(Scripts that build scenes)
_ _ _ _ _
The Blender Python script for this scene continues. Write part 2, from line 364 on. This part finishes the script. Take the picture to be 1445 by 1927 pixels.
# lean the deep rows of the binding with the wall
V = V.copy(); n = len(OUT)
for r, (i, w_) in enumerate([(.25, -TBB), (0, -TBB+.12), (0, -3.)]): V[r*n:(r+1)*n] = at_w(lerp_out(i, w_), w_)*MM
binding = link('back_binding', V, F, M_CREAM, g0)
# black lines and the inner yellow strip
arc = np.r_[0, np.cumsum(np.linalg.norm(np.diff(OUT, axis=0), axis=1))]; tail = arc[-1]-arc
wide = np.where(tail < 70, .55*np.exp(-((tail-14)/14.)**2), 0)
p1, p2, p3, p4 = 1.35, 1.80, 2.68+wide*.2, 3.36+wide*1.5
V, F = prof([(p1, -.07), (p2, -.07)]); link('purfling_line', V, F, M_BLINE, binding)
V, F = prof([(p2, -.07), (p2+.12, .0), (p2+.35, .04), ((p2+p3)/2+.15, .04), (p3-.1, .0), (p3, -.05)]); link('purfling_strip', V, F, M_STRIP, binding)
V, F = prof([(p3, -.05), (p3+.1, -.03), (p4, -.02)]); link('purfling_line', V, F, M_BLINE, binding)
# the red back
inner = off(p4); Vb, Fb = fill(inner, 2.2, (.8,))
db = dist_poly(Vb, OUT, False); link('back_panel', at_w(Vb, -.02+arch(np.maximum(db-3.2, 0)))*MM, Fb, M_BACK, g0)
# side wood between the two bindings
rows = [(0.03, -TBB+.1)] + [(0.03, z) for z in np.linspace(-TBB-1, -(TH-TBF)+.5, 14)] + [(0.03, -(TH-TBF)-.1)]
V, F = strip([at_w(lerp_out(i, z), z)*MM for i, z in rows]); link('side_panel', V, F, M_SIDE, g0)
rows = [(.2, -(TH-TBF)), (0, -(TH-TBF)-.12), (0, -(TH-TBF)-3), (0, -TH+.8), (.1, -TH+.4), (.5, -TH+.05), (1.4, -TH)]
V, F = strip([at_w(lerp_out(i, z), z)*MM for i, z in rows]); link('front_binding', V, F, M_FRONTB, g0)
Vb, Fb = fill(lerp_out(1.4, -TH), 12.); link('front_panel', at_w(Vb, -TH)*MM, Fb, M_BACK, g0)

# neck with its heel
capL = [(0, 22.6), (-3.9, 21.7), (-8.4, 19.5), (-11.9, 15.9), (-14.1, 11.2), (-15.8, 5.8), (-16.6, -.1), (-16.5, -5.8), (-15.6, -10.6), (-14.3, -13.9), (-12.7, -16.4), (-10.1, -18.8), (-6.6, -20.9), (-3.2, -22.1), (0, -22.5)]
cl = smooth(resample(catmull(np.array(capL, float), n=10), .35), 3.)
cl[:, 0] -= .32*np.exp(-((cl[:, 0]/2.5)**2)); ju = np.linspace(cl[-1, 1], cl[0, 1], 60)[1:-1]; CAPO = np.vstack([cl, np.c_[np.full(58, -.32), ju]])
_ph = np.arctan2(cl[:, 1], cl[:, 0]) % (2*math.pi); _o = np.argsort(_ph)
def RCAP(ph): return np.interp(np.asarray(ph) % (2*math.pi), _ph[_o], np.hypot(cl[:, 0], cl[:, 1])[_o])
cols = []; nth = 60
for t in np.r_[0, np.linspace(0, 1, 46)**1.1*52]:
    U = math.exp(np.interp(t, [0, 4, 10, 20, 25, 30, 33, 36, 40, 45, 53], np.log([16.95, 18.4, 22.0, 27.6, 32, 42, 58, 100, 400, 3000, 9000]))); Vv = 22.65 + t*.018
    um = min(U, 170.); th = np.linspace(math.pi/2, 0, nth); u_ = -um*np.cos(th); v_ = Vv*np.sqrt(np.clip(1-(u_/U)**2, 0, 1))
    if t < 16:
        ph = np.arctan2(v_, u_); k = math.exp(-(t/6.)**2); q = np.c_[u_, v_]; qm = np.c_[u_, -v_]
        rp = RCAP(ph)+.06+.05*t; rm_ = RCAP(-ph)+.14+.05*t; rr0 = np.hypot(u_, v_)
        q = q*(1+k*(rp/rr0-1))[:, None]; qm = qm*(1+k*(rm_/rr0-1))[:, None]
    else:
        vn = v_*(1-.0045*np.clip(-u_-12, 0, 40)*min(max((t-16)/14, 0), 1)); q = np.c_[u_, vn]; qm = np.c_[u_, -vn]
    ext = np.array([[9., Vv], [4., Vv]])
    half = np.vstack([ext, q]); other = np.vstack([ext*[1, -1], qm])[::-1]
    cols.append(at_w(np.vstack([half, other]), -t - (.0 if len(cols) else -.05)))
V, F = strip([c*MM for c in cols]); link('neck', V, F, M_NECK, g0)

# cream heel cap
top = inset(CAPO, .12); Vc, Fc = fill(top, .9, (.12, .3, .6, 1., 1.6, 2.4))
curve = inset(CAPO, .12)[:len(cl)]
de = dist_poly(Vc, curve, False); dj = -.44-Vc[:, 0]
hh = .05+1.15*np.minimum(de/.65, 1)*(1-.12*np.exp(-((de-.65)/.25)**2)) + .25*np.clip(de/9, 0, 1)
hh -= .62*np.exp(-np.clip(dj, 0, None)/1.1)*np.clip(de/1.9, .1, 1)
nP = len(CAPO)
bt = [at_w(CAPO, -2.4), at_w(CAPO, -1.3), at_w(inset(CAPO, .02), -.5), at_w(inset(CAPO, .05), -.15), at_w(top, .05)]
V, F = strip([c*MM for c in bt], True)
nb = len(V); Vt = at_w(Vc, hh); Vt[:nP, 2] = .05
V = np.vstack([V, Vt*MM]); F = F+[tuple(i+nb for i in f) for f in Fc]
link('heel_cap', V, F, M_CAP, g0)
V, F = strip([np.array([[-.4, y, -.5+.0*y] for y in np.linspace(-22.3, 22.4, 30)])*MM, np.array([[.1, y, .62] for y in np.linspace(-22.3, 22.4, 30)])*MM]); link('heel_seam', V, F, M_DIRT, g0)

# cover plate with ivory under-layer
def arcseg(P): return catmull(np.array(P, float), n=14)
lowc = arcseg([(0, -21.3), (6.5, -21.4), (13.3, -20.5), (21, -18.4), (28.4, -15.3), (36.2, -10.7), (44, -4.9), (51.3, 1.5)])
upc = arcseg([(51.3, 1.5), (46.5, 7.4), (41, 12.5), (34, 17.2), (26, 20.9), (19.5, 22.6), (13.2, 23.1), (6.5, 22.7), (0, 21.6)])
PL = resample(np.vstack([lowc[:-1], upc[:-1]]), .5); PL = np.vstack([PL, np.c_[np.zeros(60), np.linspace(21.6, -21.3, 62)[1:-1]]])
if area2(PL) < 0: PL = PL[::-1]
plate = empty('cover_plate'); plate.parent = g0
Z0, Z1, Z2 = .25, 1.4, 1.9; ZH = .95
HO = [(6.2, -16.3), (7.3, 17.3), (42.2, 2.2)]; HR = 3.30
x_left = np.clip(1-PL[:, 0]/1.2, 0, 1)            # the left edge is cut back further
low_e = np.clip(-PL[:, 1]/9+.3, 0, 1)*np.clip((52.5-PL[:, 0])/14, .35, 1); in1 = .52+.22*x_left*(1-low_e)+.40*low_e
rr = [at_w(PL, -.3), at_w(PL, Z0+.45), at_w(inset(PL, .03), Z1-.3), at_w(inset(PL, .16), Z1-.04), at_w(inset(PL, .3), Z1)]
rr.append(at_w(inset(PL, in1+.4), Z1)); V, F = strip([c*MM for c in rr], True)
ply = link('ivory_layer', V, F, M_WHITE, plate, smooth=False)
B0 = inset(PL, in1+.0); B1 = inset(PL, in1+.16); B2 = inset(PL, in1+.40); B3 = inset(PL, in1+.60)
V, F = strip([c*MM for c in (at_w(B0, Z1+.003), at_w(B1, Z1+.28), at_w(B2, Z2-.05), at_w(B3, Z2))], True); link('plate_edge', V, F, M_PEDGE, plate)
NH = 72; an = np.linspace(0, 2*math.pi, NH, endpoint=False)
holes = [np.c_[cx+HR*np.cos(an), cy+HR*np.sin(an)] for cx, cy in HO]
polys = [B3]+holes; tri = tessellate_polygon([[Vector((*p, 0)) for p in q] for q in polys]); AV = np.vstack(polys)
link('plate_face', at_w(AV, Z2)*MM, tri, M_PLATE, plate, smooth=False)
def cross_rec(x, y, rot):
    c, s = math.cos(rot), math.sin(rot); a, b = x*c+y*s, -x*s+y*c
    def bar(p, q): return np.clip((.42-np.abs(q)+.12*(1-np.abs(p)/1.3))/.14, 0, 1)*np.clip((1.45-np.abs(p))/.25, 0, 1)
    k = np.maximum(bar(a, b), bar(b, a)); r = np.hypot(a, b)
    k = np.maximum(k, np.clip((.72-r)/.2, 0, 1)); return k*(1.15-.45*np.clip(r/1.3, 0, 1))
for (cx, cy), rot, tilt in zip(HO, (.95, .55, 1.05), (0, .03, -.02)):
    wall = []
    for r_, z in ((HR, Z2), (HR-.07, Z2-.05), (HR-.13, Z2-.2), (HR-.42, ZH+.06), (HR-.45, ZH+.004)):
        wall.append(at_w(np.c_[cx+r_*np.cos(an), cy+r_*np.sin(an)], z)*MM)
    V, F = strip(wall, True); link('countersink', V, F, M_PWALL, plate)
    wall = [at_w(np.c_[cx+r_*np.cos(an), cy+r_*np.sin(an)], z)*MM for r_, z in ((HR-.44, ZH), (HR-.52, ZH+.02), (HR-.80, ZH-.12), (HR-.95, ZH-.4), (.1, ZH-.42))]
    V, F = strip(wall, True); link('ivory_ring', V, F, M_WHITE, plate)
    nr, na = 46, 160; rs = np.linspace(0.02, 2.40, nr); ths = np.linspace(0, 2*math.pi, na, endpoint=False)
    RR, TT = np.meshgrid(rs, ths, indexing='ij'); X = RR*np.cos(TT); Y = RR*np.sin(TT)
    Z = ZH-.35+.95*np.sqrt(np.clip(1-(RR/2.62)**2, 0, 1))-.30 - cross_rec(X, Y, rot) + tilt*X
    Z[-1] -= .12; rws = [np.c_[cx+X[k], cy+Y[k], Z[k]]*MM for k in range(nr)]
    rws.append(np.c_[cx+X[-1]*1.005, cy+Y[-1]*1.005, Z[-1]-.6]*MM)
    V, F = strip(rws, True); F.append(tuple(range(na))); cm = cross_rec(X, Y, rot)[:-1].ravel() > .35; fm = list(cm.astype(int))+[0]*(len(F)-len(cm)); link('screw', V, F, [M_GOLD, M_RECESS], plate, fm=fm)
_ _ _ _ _
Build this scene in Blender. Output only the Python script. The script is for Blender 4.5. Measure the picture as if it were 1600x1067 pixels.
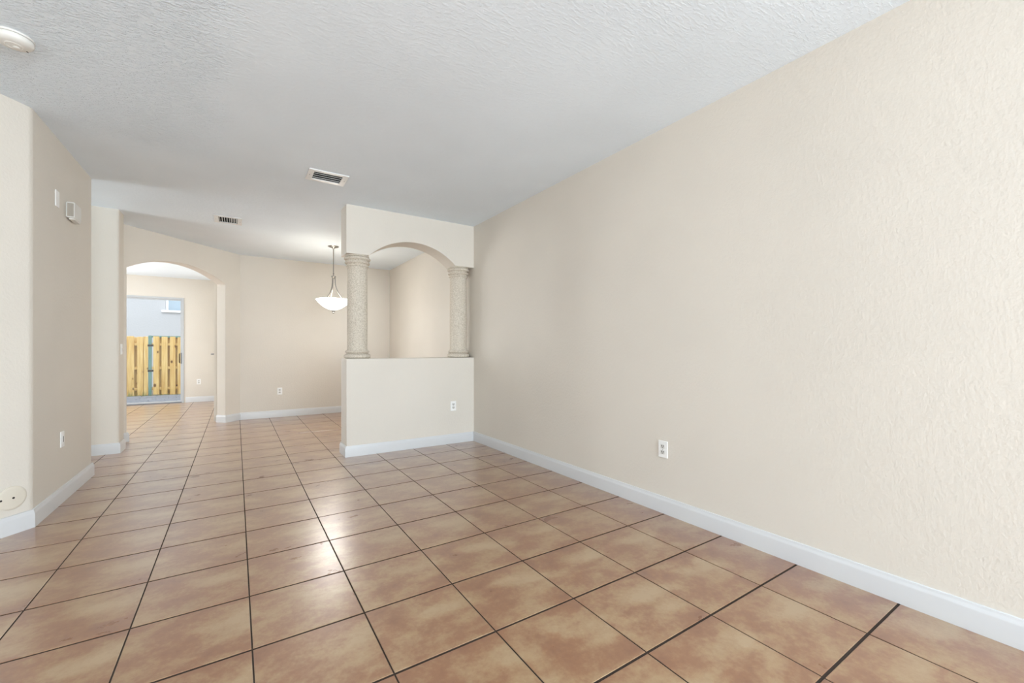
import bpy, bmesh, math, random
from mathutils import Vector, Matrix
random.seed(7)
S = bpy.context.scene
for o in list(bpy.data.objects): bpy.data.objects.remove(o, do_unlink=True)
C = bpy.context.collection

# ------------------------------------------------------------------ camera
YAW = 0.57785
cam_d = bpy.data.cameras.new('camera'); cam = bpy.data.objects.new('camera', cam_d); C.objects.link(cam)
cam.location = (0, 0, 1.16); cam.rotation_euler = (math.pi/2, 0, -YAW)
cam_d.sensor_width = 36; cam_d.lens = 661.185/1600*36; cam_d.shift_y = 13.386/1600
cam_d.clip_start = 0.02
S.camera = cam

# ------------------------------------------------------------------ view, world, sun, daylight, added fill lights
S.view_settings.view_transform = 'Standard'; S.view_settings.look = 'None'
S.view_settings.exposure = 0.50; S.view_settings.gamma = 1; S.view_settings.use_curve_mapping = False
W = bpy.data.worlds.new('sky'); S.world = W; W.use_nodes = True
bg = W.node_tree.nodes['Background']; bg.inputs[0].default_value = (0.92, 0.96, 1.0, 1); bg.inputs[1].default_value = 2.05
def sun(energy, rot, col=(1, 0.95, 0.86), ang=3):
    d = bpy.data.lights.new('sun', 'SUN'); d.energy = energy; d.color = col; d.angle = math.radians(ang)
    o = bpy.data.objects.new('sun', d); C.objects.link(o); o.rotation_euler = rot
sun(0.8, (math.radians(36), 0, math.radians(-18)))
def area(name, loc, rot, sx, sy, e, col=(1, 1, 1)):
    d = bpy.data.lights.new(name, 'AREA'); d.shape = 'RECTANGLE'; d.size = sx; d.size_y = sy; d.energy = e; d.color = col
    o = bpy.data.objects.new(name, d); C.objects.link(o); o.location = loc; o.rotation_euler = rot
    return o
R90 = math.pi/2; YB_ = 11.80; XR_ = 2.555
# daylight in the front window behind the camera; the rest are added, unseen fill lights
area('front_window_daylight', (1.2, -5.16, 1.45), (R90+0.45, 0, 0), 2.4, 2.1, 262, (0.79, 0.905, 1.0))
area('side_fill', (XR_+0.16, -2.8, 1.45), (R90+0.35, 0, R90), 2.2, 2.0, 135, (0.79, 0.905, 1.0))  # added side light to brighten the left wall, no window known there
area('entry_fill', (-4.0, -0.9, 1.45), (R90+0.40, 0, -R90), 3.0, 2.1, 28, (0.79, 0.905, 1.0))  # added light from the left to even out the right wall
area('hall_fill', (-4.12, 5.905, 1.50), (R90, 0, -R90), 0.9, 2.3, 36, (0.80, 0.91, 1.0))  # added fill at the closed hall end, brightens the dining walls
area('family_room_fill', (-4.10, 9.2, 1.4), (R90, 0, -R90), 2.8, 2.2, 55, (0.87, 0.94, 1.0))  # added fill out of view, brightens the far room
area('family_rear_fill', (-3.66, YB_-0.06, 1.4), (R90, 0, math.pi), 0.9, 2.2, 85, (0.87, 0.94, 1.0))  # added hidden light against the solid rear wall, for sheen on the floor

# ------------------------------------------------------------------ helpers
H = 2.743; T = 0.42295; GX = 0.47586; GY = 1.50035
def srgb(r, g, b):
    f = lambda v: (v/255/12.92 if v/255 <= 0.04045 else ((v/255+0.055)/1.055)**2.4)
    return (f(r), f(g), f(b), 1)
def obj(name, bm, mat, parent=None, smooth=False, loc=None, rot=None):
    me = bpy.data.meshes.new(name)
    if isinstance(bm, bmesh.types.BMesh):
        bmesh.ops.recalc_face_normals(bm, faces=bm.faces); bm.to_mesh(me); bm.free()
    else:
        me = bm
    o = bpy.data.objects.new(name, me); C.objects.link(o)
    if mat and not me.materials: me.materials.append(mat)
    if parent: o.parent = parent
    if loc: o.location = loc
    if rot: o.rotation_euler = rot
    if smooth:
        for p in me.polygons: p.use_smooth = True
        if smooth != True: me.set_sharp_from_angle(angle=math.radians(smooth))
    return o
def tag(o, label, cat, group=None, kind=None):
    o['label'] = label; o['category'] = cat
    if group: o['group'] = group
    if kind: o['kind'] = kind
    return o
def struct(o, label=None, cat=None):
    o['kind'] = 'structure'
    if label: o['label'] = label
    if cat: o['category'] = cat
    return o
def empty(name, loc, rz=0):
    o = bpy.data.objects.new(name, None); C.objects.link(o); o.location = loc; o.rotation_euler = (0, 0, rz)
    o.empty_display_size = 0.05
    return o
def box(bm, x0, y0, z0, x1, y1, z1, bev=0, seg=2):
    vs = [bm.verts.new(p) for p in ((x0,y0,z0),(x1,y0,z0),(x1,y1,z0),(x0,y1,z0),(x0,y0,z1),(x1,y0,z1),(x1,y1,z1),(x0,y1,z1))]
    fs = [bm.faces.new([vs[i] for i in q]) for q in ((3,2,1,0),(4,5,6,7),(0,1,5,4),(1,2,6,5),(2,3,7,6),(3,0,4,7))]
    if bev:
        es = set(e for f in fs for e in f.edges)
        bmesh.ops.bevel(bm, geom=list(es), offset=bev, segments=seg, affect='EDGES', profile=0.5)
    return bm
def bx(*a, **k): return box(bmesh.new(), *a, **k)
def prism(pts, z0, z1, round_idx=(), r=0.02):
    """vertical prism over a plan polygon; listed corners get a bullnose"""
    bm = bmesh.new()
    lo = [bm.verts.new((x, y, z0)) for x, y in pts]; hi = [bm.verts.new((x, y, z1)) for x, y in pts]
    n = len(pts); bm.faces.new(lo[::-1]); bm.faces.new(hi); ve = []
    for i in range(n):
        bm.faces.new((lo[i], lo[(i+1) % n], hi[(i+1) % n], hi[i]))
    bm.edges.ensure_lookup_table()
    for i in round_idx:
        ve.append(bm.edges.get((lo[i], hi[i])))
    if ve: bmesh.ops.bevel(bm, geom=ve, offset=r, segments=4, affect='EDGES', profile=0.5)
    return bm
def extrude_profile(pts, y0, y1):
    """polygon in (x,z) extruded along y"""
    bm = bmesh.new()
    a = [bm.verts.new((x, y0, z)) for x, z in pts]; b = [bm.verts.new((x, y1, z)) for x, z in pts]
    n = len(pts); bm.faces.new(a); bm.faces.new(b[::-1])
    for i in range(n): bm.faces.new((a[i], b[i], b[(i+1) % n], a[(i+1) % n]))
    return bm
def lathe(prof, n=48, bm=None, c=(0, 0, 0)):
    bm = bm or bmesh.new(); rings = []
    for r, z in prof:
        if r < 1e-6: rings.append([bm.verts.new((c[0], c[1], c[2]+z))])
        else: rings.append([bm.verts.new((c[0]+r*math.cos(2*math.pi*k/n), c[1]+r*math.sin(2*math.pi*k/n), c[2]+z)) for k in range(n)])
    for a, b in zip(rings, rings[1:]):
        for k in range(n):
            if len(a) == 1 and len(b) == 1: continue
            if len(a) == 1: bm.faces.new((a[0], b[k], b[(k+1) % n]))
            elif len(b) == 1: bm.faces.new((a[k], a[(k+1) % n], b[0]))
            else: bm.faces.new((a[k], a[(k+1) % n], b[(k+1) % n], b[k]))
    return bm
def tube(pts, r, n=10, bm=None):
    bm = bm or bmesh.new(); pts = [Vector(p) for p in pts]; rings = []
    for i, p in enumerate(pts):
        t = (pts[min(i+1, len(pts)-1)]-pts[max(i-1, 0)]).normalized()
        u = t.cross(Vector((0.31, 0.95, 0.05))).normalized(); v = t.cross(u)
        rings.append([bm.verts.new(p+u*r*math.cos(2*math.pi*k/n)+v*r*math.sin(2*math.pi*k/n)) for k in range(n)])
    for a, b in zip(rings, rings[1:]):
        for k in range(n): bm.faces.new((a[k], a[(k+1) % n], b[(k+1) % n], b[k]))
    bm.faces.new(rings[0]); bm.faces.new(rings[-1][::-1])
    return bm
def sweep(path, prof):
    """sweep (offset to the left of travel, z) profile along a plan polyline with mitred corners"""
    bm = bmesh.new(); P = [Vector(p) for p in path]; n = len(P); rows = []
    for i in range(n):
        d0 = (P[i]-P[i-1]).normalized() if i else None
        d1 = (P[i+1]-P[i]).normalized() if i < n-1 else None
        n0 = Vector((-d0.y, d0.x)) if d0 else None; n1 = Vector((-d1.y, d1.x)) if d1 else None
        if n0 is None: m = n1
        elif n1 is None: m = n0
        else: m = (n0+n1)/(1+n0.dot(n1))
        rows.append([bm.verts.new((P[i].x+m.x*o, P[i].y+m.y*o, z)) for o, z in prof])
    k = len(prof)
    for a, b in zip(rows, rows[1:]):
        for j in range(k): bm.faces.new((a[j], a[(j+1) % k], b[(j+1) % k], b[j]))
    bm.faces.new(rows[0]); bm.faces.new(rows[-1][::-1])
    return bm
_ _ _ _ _
▸ **Task requirements**
All lines above starting at the one with "Build this scene" and ending at the one with "S.camera = cam", inclusive, are to be printed again exactly, with the pictures left out.

▸ **Answer to this task**
Build this scene in Blender. Output only the Python script. The script is for Blender 4.5. Measure the picture as if it were 1600x1067 pixels.
import bpy, bmesh, math, random
from mathutils import Vector, Matrix
random.seed(7)
S = bpy.context.scene
for o in list(bpy.data.objects): bpy.data.objects.remove(o, do_unlink=True)
C = bpy.context.collection

# ------------------------------------------------------------------ camera
YAW = 0.57785
cam_d = bpy.data.cameras.new('camera'); cam = bpy.data.objects.new('camera', cam_d); C.objects.link(cam)
cam.location = (0, 0, 1.16); cam.rotation_euler = (math.pi/2, 0, -YAW)
cam_d.sensor_width = 36; cam_d.lens = 661.185/1600*36; cam_d.shift_y = 13.386/1600
cam_d.clip_start = 0.02
S.camera = cam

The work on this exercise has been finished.